The Board agrees that the foregoing evidence supports a conclusion that all three males were impaired to some degree by alcohol but there is insufficient evidence for it to make a finding of drunkenness or intoxication. The Board agrees with Mr. Puskas’ submission that there is a qualitative difference between impairment and intoxication. The bar for this matter is intoxication or “drunkenness”, when a person’s mental and physical control is more extremely affected as a result of consuming alcohol or liquor than it is when a person is “impaired”.
Even if the Board had found that the males were drunk there was little evidence that the Licensee “permitted” drunkenness. To that end, the Board must consider whether the Licensee “knew or ought to have known” that a patron(s) was drunk as per the Court of Appeal’s reasoning in the Sin City decision. That decision also requires the Board to make this determination in “all the circumstances and, in particular, in the context of the various obligations and duties placed on the licensee by the relevant legislation and regulations.”
In this case, there is no evidence of how much the males had to drink or how long they were on the premises. More importantly, there was no evidence of the conduct or actions of the three males in the premises prior to the throwing of the beer bottle. Finally, it should be noted that PC Kerkhof, an experienced police officer, testified that if he just saw the males standing or sitting at a table that he would not have taken any action.
Thus, there was insufficient evidence in this case for the Board to find either that the males were drunk or that the Licensee permitted drunkenness.

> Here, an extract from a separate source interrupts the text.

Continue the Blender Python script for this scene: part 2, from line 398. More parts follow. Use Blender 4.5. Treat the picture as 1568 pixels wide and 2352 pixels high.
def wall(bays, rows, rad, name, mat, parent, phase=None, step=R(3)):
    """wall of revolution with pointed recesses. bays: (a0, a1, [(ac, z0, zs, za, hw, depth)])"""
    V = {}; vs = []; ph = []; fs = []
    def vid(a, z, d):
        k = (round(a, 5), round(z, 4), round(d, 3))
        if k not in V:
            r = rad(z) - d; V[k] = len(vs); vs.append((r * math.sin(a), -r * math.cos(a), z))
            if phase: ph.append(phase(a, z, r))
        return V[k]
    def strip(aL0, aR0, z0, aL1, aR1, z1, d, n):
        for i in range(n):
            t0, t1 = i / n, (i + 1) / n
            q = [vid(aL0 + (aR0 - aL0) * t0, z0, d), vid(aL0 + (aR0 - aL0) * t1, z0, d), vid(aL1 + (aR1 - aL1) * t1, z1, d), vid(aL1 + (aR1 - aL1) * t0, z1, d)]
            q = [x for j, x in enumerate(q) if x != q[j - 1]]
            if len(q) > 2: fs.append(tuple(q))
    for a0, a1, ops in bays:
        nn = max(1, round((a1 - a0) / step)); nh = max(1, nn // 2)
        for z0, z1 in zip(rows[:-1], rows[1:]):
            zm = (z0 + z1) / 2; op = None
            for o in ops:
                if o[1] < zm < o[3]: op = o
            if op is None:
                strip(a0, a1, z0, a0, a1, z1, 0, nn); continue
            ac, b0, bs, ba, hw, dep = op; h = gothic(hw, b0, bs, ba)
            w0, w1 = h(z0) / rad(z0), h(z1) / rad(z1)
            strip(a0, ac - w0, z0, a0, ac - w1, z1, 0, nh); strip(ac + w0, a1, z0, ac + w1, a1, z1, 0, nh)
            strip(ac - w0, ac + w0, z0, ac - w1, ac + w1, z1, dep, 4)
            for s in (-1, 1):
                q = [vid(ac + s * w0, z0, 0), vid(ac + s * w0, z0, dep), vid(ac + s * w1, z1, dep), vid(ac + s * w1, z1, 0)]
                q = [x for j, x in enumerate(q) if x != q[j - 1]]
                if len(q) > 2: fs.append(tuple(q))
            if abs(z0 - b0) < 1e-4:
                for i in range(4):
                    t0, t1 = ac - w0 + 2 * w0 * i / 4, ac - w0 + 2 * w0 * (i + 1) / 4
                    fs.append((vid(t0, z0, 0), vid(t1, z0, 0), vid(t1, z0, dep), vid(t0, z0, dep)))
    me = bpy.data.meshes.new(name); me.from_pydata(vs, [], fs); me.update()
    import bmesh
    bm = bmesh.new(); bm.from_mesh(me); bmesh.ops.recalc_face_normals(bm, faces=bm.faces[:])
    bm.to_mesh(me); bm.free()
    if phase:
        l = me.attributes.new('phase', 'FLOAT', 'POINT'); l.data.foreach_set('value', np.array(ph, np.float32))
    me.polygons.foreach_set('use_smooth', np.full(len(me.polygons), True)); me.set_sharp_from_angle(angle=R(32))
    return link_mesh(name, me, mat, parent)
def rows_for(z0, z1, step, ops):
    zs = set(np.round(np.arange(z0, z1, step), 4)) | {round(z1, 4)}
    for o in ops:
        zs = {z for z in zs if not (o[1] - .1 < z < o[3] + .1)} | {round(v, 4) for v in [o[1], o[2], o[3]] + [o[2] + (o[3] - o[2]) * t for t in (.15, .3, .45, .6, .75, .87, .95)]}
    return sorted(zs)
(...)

Finally, Ms Harari was very fair in crediting the Licensee for its level of cooperation with the police on the evening in question. The Board expects all Licensees to cooperate with police. Unfortunately, the Board sees many incidents where the lack of cooperation is the subject of a Board hearing. The Board would also like to credit the Licensee for its degree of cooperation in this matter.
Conclusion
- Therefore, for the reasons given, the Board DISMISSES the allegation that the Licensee violated subsection 45(1) of O.Reg 719/90, made pursuant to the LLA.